Every officer I worked with or supervised was scrupulous about things that brought people to court or imposed a penalty on them. Now this doesn’t mean there weren’t transgressors who flaked evidence, tickets, or arrests onto innocent people, but I never met an officer who had a problem with firing and/or charging the officers who did that.
The thing about stop reports is their low, subjective threshold (ie, literally, suspicion that criminality may be, or was, “afoot,”) and the fact that their very purpose was to memorialize police contacts with innocent people *because* other reports associated with processes like tickets and arrests don’t, made them attractive to officers for use as an indication of effort or productivity without consequence or follow-up. As records of an encounter with an innocent person, the officer ipso facto wasn’t signing an affidavit or presenting evidence that would be used in court. So officers would see a person standing near an alley, have a short conversation with them, then fill out a stop report indicating they stopped a person for suspicion of burglary, but the suspicion was ultimately unfounded and the person refused to identify himself (now a record of a burglary in the study here, mind you). Or they would see, say, four kids on a corner who were probably selling drugs, and they would stop them all, detain them for a few minutes to let them know the cops were hip to their game, then let them go, and generate a stop report for each (again, a record of *four* crimes in the study here).

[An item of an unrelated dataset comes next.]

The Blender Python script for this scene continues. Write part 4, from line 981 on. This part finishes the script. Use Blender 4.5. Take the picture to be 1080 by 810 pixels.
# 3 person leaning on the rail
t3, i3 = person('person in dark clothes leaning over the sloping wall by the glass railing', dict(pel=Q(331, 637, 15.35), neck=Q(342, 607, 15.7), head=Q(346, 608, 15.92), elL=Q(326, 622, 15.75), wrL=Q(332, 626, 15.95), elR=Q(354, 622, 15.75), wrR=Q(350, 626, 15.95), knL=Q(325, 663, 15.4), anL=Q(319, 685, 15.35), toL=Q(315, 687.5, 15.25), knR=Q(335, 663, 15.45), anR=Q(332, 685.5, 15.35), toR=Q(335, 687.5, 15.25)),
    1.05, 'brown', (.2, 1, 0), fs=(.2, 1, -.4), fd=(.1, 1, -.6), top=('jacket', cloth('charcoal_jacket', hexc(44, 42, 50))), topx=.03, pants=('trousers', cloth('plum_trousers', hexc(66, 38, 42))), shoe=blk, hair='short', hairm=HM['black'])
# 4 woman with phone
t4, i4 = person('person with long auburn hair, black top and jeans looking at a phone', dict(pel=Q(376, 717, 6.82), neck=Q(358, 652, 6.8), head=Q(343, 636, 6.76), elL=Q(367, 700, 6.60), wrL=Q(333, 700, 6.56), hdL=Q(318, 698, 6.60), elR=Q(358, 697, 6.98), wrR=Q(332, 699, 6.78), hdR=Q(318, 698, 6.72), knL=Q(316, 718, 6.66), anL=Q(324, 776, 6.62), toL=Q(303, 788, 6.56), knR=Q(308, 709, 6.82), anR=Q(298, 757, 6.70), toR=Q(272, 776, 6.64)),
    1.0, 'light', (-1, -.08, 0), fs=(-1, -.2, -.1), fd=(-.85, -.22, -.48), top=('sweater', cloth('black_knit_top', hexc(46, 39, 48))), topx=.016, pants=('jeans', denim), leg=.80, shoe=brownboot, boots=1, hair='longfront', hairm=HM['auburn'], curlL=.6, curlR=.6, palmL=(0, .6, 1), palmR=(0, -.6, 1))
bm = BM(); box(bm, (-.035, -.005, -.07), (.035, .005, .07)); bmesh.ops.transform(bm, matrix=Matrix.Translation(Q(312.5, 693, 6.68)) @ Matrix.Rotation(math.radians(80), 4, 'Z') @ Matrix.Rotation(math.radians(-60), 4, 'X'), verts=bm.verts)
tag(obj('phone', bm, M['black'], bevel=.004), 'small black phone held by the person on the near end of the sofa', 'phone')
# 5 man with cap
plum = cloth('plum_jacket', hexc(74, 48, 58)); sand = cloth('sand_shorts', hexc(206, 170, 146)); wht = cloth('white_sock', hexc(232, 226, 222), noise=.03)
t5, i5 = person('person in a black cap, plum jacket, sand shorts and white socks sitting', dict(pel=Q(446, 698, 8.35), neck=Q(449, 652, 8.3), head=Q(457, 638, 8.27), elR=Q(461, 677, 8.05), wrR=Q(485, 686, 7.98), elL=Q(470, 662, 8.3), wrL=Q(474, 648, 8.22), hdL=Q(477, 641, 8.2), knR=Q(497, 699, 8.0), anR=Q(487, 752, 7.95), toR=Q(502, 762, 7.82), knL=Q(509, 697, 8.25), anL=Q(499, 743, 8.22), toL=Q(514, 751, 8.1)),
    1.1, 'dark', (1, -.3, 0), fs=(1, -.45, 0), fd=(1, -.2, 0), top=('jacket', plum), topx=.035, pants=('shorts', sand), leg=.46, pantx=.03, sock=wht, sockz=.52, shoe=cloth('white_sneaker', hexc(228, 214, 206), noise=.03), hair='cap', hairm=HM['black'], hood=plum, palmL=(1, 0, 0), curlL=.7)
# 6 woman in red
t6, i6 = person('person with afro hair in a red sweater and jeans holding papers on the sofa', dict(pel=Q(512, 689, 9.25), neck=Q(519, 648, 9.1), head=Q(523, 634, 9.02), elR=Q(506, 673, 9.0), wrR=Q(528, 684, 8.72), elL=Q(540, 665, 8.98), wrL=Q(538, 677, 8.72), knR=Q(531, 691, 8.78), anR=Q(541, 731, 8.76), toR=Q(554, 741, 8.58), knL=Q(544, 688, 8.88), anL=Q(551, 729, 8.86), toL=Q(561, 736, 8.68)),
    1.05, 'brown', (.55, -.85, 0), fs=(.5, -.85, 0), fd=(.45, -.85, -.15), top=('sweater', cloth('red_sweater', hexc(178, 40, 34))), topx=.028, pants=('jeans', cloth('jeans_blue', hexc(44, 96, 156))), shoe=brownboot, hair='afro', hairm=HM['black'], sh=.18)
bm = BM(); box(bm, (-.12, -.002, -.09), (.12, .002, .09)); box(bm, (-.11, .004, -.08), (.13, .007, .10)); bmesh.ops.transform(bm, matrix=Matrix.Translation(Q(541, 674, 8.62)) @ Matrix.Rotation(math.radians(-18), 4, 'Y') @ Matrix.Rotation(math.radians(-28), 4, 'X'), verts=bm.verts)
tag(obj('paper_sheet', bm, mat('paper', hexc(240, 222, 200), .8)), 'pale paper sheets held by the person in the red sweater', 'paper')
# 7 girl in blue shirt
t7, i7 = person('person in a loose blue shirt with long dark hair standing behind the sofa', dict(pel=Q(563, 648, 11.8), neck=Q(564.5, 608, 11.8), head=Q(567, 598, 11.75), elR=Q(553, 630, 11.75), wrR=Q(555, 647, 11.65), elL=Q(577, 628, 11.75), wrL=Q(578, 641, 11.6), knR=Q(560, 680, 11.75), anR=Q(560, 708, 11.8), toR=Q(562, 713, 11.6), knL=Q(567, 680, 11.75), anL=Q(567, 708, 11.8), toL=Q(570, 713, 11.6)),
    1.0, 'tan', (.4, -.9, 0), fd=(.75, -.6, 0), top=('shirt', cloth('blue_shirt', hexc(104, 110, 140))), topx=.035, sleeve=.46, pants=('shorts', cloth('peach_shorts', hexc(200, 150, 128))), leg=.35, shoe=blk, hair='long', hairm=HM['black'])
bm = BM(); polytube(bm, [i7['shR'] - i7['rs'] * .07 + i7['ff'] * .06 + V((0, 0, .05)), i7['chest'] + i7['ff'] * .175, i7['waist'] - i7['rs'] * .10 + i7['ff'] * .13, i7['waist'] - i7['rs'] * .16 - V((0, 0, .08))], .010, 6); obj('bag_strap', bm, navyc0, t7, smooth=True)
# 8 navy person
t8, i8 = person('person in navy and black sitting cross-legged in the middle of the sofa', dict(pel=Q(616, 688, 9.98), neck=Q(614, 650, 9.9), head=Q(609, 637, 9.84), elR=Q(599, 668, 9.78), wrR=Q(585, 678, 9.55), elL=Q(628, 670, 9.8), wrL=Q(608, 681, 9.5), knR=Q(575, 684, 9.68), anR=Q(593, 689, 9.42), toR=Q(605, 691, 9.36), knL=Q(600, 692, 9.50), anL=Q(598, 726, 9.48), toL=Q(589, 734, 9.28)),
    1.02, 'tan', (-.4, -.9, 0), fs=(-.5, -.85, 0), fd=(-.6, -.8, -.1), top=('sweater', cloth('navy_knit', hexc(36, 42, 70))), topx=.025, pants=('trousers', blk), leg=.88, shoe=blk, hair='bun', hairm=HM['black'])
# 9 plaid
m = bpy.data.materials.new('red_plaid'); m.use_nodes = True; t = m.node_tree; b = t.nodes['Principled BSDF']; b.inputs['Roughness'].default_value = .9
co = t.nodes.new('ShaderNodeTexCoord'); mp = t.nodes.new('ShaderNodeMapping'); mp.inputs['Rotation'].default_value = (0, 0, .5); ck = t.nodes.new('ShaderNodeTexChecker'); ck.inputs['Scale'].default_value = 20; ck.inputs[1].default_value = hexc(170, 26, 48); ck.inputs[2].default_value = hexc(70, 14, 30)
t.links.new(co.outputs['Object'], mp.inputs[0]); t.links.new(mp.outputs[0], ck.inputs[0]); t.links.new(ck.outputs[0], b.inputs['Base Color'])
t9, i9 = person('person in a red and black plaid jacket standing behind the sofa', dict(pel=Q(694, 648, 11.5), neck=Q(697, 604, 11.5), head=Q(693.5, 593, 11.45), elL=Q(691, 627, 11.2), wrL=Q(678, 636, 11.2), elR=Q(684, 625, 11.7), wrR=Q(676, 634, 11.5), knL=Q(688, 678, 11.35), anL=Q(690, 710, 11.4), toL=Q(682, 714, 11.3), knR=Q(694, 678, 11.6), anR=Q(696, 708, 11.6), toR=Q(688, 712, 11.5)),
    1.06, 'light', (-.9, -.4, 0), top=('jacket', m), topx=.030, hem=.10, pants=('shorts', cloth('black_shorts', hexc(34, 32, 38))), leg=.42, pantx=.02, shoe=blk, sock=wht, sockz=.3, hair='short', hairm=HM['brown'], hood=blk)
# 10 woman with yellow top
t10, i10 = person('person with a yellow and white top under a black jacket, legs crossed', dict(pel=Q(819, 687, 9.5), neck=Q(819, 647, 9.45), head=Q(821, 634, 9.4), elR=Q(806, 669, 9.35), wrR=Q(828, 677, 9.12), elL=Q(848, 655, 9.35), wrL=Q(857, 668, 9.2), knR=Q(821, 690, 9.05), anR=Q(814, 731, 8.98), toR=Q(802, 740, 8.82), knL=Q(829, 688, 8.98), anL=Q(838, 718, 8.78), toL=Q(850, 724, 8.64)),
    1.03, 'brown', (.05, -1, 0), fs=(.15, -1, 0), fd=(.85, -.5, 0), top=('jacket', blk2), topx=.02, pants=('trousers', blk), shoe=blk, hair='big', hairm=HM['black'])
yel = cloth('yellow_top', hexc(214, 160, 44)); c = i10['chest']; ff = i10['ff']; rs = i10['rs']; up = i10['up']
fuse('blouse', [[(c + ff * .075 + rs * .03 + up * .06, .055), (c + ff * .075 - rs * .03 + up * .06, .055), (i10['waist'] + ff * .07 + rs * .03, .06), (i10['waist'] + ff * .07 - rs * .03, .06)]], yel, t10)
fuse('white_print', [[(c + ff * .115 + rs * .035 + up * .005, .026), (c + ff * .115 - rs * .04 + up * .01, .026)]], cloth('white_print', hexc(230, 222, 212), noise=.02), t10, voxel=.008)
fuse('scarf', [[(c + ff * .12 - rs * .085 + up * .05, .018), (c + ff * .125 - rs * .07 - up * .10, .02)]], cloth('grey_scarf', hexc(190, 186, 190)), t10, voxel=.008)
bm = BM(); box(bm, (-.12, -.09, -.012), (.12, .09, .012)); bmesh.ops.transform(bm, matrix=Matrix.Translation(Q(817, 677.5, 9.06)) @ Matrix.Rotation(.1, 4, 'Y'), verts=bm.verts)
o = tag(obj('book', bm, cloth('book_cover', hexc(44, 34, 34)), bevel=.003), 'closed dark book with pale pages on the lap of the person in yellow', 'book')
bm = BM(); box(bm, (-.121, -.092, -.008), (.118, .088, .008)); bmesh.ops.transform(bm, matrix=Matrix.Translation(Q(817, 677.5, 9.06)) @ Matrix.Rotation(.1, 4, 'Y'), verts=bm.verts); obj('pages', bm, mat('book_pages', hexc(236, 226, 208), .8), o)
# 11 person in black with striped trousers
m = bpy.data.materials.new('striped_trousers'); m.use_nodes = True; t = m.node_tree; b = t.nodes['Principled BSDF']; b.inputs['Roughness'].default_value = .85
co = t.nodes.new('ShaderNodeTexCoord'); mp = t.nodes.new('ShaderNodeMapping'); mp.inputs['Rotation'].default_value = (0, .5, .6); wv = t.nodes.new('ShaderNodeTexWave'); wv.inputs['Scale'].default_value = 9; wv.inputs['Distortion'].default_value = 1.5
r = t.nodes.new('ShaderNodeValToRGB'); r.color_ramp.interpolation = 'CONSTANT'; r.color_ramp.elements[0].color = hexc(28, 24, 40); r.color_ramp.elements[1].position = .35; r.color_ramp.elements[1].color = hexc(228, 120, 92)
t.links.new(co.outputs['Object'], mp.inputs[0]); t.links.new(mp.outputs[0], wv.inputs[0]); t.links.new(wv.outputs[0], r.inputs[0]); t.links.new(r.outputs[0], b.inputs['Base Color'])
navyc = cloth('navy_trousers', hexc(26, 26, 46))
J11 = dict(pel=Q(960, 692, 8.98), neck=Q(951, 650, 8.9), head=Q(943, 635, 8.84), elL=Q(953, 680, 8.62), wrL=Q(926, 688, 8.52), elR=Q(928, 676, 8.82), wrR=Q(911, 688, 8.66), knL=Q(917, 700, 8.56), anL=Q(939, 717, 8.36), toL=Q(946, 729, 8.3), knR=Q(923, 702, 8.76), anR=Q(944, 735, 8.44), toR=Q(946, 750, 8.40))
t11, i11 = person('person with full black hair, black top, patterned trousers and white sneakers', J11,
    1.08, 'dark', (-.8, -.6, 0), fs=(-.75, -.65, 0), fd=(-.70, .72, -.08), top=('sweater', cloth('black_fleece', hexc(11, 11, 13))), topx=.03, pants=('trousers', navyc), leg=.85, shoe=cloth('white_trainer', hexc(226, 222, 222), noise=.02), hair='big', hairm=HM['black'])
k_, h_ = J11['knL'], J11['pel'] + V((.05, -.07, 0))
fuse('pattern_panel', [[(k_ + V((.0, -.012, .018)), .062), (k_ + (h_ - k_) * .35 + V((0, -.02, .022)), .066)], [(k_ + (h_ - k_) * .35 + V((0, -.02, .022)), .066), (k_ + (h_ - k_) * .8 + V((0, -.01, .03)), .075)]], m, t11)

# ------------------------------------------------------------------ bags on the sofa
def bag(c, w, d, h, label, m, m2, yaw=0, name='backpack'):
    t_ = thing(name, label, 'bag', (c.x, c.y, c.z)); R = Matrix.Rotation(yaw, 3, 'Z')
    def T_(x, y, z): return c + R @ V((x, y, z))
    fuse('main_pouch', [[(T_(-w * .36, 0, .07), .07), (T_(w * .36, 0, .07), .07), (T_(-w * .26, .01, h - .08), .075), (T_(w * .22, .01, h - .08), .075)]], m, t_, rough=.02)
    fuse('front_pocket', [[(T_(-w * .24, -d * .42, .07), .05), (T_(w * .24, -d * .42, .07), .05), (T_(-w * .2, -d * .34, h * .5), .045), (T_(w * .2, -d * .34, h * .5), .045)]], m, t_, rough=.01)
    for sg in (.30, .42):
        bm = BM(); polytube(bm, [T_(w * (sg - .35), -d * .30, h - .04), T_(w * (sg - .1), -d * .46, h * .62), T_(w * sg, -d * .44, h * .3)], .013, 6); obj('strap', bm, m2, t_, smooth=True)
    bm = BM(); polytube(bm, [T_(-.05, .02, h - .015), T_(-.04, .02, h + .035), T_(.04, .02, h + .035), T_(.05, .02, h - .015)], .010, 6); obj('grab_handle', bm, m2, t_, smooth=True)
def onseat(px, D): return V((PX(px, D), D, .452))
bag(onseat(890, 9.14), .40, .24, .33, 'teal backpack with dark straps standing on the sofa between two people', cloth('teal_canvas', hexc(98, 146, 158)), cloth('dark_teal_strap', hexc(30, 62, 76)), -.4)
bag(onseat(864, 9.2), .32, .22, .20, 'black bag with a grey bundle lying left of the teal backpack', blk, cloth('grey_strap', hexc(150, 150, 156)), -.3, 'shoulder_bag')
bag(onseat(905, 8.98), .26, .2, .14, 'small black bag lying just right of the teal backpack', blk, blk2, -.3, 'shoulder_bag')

Arrest and crime reports were audited by designated units at headquarters by calling complainants and verifying facts, but how do you audit a report that a police officer stopped a man near an alley who was innocent? By having cops ask innocent suspects for their phone numbers so police auditors can call them back to be sure they 1) actually exist, and 2) were actually innocent?
That said, most of the stops were, in fact, legitimate in this sense: the officers believed something may have going on, and if they investigated, they might find evidence of a crime, or stop something bad from happening. And many stop reports were for people who matched the description of a suspect wanted for a past crime (again, each of these fruitless stops would be counted as a separate, *new* crime in the study here). In either case, a stop report was required. This generated millions of reports over the years that reflected everything from breaking up an impending robbery to stopping a person who was hanging out in his own apartment building lobby.
The point for this blog is that the actual underlying behaviors reflected by the report introduce a fatal category error for the study, one that is inescapable. In fewer than 1 in 20 cases were stop reports incidentally the record of a crime. That can’t power a study.
Brandon del Pozo? That’s a name I haven’t heard in a few years: https://www.sevendaysvt.com/OffMessage/archives/2019/12/12/burlington-police-chief-admits-he-used-an-anonymous-twitter-account-to-taunt-a-critic
So it turns out police chiefs are humans too.
I’d hate a job where I couldn’t get in some good anonymous jabs on Twitter.
Damn, that’s a shame, that’s pretty much all I do here. And seems the guy damn thoughtful for a police chief.
Could do a lot worse than make fun of someone on twitter
https://innocenceproject.org/news/florida-police-chief-sentenced-to-three-years/
If they have burglaries that are open cases that are not solved yet, if you see anybody black walking through our streets and they have somewhat of a record, arrest them so we can pin them for all the burglaries.
Somebody:
I followed the link, and it’s from 2018. It said he was sentenced to 3 years in prison. So I guess he’s out now. I hope he’s not working somewhere else, issuing fake tickets etc.